Déjà comprendre pourquoi j’ai eu un tel dysfonctionnement au niveau digestif, et résoudre cette difficulté avec les micronutritionnistes.
Ensuite je dois encore m’améliorer sur le plan mental, parce que je trouve que j’ai trop subi malgré le fait d’avoir terminé la course. Dans les moments difficiles, je sais que je paux davantage positiver. A l’UTMB, l’objectif minimum sera de terminer en moins de 27 heures, les problèmes gastriques peuvent de nouveaux survenir, et d’autres aléas peuvent se produire. Je veux les surmonter plus efficacement.
– Qu’est-ce que tu conseillerais à quelqu’un qui veut faire de l’Ultra Trail ?
D’être raisonnable dans son objectif. On ne participe pas à un Ultra Trail comme on pourrait s’inscrire sur un 10km ou un semi-marathon. C’est une épreuve qui laisse des traces dans l’organisme. Si ton corps et ton mental ne sont pas préparés, le risque de blessure est conséquent. Je conseille de se donner du temps pour préparer son corps et son esprit. Moi, j’ai pris 5 ans pour le faire, mais c’est aussi parce que je me suis fixé mes 50 ans pour courir l’UTMB. Chacun doit apprendre à se connaitre, savoir quel est son objectif (ce n’est pas la même chose de vouloir simplement finir que d’envisager une performance).
– Et à quelqu’un qui veut faire de la préparation mentale ?
Que c’est une très bonne idée. Cela témoigne d’une envie de progresser globalement, de considérer qu’il n’y a pas que l’entrainement physique qui permet d’améliorer ses performances.
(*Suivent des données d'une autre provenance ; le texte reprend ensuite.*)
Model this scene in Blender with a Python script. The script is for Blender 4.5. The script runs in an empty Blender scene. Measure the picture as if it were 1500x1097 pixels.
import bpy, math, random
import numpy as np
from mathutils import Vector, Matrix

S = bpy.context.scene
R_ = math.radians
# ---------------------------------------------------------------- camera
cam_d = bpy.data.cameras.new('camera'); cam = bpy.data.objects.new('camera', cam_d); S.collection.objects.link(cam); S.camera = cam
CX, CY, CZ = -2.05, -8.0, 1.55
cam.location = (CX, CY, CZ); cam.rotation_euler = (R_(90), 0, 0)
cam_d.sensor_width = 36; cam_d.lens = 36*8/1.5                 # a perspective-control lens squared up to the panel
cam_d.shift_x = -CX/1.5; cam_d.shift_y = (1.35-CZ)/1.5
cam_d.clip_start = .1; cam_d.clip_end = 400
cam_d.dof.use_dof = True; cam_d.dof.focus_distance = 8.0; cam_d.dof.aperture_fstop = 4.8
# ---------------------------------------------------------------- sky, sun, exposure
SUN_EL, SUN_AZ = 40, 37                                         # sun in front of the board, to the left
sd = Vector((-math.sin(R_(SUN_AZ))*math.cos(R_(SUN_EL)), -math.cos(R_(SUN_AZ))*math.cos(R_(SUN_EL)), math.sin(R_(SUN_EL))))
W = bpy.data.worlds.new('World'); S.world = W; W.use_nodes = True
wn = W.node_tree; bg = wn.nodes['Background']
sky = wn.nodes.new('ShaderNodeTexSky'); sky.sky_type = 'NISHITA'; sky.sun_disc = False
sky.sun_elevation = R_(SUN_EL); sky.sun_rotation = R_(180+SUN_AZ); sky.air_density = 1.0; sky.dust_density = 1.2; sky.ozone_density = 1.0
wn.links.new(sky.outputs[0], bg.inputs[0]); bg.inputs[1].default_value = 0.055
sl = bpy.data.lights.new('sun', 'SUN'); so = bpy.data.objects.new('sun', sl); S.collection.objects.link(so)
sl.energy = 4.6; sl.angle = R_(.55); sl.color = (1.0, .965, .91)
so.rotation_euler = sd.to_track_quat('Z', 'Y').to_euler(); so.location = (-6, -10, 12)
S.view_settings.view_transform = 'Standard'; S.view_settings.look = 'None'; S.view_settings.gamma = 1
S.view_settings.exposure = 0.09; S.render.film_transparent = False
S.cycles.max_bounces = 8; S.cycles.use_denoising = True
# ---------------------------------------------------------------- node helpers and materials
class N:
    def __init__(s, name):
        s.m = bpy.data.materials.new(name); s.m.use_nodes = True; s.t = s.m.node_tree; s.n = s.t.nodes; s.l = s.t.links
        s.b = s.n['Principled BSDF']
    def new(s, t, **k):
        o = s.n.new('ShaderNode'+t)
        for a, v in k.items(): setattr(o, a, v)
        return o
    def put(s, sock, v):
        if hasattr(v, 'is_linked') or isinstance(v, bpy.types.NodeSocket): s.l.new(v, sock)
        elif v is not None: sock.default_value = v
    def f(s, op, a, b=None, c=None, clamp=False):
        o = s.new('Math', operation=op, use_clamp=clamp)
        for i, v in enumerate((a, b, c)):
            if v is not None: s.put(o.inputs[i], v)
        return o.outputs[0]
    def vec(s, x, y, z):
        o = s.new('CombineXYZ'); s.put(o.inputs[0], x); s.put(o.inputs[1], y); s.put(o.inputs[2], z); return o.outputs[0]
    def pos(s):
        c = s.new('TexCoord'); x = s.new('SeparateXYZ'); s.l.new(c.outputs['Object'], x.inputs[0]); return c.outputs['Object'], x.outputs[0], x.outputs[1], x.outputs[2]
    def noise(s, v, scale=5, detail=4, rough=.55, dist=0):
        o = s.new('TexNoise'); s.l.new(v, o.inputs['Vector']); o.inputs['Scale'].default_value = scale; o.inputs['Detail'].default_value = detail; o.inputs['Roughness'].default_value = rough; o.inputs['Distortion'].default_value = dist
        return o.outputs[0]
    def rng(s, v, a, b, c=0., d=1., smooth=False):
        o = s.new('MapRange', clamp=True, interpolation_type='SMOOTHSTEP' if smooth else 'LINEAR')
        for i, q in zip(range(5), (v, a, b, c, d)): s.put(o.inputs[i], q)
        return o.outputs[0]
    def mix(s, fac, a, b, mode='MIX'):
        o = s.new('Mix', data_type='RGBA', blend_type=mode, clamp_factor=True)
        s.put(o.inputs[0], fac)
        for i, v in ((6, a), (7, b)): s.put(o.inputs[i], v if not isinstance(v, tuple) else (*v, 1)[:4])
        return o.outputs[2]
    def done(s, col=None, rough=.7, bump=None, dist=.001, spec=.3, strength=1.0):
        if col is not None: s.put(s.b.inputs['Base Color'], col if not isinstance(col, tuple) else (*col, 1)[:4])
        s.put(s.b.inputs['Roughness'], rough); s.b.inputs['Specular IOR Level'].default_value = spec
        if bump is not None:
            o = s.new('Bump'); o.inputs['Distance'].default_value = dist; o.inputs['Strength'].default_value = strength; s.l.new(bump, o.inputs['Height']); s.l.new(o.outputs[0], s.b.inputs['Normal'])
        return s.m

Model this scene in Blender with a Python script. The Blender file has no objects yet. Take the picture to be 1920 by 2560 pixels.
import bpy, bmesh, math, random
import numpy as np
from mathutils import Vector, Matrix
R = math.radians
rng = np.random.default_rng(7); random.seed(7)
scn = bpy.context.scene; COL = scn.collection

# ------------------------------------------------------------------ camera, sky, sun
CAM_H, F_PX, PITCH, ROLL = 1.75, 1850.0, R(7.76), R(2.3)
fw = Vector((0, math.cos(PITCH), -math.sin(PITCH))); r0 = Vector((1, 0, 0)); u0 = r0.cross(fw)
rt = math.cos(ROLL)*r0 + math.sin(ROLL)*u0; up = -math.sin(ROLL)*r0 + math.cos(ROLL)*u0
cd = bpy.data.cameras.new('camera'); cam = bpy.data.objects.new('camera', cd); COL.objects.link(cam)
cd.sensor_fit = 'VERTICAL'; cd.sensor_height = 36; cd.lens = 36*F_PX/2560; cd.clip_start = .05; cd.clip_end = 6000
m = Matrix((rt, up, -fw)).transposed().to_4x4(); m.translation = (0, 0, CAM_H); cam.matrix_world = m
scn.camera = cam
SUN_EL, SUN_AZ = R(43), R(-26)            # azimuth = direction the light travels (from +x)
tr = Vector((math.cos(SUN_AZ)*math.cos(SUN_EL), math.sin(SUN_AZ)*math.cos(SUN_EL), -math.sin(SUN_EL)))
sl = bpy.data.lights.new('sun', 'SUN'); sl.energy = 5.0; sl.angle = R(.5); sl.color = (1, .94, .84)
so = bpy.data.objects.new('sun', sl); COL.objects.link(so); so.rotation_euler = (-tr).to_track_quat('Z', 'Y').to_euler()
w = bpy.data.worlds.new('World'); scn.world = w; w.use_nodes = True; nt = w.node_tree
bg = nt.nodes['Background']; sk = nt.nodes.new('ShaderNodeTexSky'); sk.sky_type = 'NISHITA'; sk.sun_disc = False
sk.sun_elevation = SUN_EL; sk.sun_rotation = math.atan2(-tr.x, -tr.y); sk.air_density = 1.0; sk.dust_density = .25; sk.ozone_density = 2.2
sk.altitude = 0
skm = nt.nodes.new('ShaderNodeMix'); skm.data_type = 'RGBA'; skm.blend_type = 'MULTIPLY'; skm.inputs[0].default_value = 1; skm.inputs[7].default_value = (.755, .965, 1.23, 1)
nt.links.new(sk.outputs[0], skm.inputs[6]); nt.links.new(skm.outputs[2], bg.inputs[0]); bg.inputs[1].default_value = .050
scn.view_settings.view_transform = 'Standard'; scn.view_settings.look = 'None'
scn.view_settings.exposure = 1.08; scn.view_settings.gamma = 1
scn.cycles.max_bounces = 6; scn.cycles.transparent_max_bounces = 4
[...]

Renforcer la confiance en soi, se doter d’outils pour faire sauter les barrières que l’on se fixe à tort est fondamental (quel que soit le sport pratiqué). Et l’avantage est que ça ne pèse rien à emporter avec soi ;o). En Ultra Trail c’est important ;o).
** UTMB: Ultra Trail du Mont Blanc, environ 170 km et 10 000 m de dénivelé positif…
*Technique des modèles : Stratégie où Gilles s’imagine entouré de personnes emblématiques qui comptent pour lui et qui le soutiennent chacune à leur façon.